What are you running from? Do you practice sand piper behaviors, serving God a little and then running back when safety or control is threatened? Why is that behavior prevalent in your life? Are you an ‘all in’ Christian or an ‘only in when it feels right’ Christian?

Matthew 16:24-25 (NLT) Then Jesus said to his disciples, “If any of you wants to be my follower, you must give up your own way, take up your cross, and follow me.  If you try to hang on to your life, you will lose it. But if you give up your life for my sake, you will save it."

Lord, thank you for the unique calling that you have for each one of us. Help us to boldly walk it out and help us to not run from it out of fear or intimidation. Equip us to fully comprehend how to lay down our lives, our motives and expectations and to live solely for you.

Jesus, you are everything to me and I sit with you in sacred stillness. I breathe in deeply of your strength, with a surrendered heart that is willing to run with you in the ebbs and flows of life and to live out the purposes that you have for me without fear. I love you Jesus and I want to serve you with everything that I have.


Friday, March 8, 2024

Side by Side Leadership


 I attended a Women's Retreat over the weekend where Pastors/Speakers Dave and Sherri Hess shared about their research and subsequent book, "Side by Side", which addresses men and women working together in the church. It was a familiar topic for some, and for others, new concepts and interpretations of scripture were introduced. I personally am a sponge under Dave's tutelage, and learn something new every time.

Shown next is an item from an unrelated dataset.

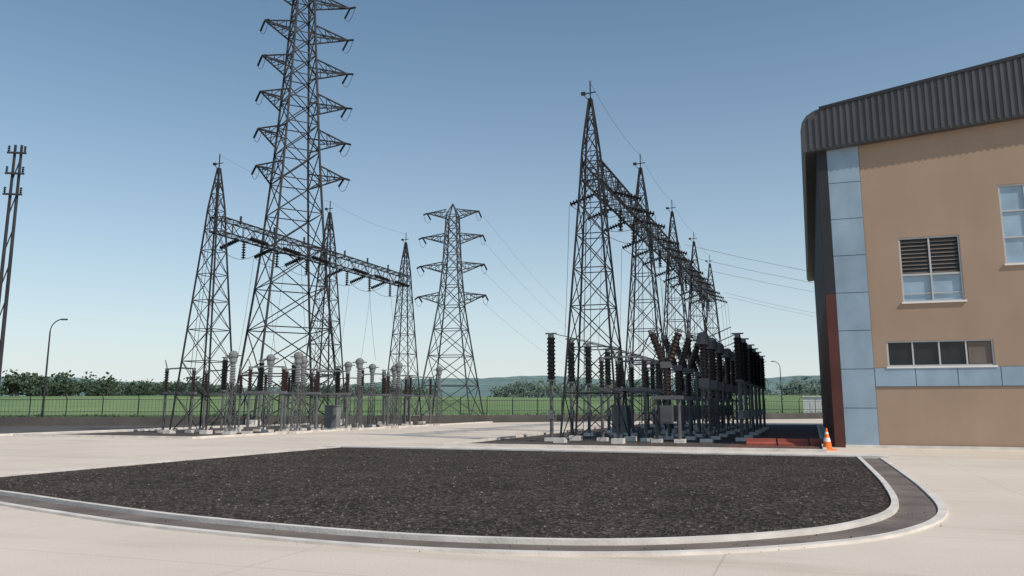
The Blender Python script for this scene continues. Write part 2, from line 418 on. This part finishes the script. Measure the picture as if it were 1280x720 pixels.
def build_gantry(s0,t0,nb,step,rowL,rowR):
    e=empty('substation_gantry',L(s0,t0),ANG)
    for i in range(nb+1):
        inst('mast',MAST,(0,i*step,0),0,e)
    bm=beam_mesh(nb*step); bm.obj('beam',[M_steel],e)
    ins=MB(); wr=MB()
    for b in range(nb):
        for ph in range(3):
            y=b*step+step*(0.22+0.28*ph)
            for sx in (-1,1):
                ax=Vector((sx*1.0,0,-.35)).normalized(); o=Vector((sx*.5,y,13.35))
                ins.insul(o,ax,1.6,.17,9,0,.35,6)
                tip=o+ax*1.65
                rx=rowR if sx>0 else rowL
                wr.path(sag(tip,(rx,y,5.5),.5,8),.014,3)
            ins.insul((0,y,13.25),(0,0,-1),1.3,.16,7,0,.35,6)
            wr.path(sag((-2.0,y,12.8),(2.0,y,12.8),.9,8),.02,3)
            ins.insul((0,y-.5,14.3),(0,0,1),.6,.11,4,0,.5,6)
    for i in range(nb):
        wr.path(sag((0,i*step,18.6),(0,(i+1)*step,18.6),.35,6),.010,3)
    ins.obj('insulator_strings',[M_black],e); wr.obj('conductors',[M_wire],e)
    return e
build_gantry(-10.1,40.9,4,13.85,-2.4,2.5)
build_gantry(-37.2,45.2,2,14.1,-3.0,3.0)

# ---------------------------------------------------------------- transmission towers
def ttower(name,loc,rot,keys,n,arms,top,rl,rb,ms,asym=1.0):
    e=empty(name,loc,rot); m=MB(); P=prof(keys,n); lattice(m,P,rl,rb)
    def W(z):
        for (a,wa),(b,wb) in zip(keys,keys[1:]):
            if z<=b: return wa+(wb-wa)*(z-a)/(b-a)
        return keys[-1][1]
    for sx in (-1,1):
        for sy in (-1,1): m.cb((sx*keys[0][1],sy*keys[0][1],.25),(1.1,1.1,.5),1)
    zt=keys[-1][0]; wt=keys[-1][1]
    for sx in (-1,1):
        for sy in (-1,1): m.cyl((sx*wt,sy*wt,zt),(0,0,top),rl*.8,4)
    I=MB()
    for (z,ln,hgt) in arms:
        for sx in (-1,1):
            w0=W(z);w1=W(z+hgt); tip=Vector((sx*ln*(asym if sx<0 else 1),0,z+hgt*.75))
            for sy in (-1,1):
                a=Vector((sx*w0,sy*w0,z)); b=Vector((sx*w1,sy*w1,z+hgt))
                m.cyl(a,tip,rl*.7,4); m.cyl(b,tip,rl*.7,4)
                for q in (.3,.6):
                    m.cyl(a.lerp(tip,q),b.lerp(tip,q),rb*.8,3)
                    m.cyl(a.lerp(tip,q),b.lerp(tip,q-.3),rb*.8,3)
            for q in (0,.3,.6):
                m.cyl(Vector((sx*w0,-w0,z)).lerp(tip,q),Vector((sx*w0,w0,z)).lerp(tip,q+.2),rb*.8,3)
            for yy in (-1,1):
                ax=Vector((0,yy,-.35)).normalized()
                I.insul(tip,ax,1.6,.12,8,0,.4,6)
            m.path(sag(tip+Vector((0,-1.5,-.55)),tip+Vector((0,1.5,-.55)),.8,6),.025,3)
    m.obj('lattice_body',[ms,M_kerb],e); I.obj('insulator_strings',[M_black],e)
    return e
T1=(-21.4,80,0); r1=math.radians(32)
ttower('transmission_tower',T1,r1,[(0,4.0),(15,2.5),(25,1.8),(35,1.25),(44.5,.75)],15,
  [(42.3,5.0,1.2),(38.6,4.9,1.3),(34.8,5.0,1.4),(31.0,5.0,1.5),(27.2,5.0,1.5),(23.4,5.0,1.6)],48.5,.125,.062,M_steel,.78)
T2=(-8.0,110,0); r2=math.radians(-12)
ttower('transmission_tower',T2,r2,[(0,3.6),(14,1.5),(20,1.0),(27,.7)],10,
  [(26.6,3.6,1.1),(23.2,4.2,1.2),(19.2,4.4,1.3),(15.0,4.6,1.4)],28.6,.11,.06,M_steelf)
w=MB()
def rot2(v,a): return Vector((v[0]*math.cos(a)-v[1]*math.sin(a),v[0]*math.sin(a)+v[1]*math.cos(a),v[2]))
for z in (15.0,19.2,23.2,26.6):
    for sx in (1,):
        p=Vector(T2)+rot2((sx*4.3,0,z),r2)
        w.path(sag(p,p+Vector((60,260,6)),9,14),.014,3)
for (s,z) in ((-6,0),(0,0),(6,0)):
    p=L(-8,66+s,13.2); w.path(sag(p,Vector((110+s*2,150+s*3,22)),3,14),.015,3)
for s in (-6,0):
    p=L(-8,93+s*.6,13.4); w.path(sag(p,Vector((120+s*2,190+s*3,20)),3,14),.015,3)
w.obj('power_lines',[M_wire])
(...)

Below is an impression I received from the Holy spirit in the early morning hours while I was in bed. I repeatedly smelled something burning, but everything in my hotel room was perfectly fine. I became fully awake and alert to what the Holy Spirit wanted to download into my heart. Read below: 

"God is burning away walls, structures and boxes that we have put ourselves in or others have put us in, and He is bringing us into a place of stepping out and breaking free of stereotypes, a religious spirit, labels and limited thinking. It’s not coming from a feminist mindset or a rah-rah-womanhood rally cry, but it’s coming from a place of stepping into our own, stepping into a surrendered life of being obedient to what God is calling us to do. We won’t have to push doors open and fight our way, proving that we are capable, because as the Holy Spirit burns down the walls, our gifts will make room for us.

20 some years ago, God birthed a thought in my heart that I would be a pastor. I knew I had pastoral giftings, and I thought God was confirming that gifting in me. I never dreamed I would hold the office of pastor. I didn’t have to push my way into this call. God, in his timing, supernaturally opened the doors for me. We need to be careful when we are introduced to a new way of thinking/newfound freedom, that we don’t let the pendulum swing too far and fall into ungodly and unhealthy thought processes and attitudes. God uses surrendered hearts, not those that are pushing an agenda. As we step out of those walls and boxes, let’s do so with grace and surrendered hearts, and step into the desires He has for us, allowing the gifts within us to be showcased." 

Proverbs 18:16 A gift opens the way and ushers the giver into the presence of the great.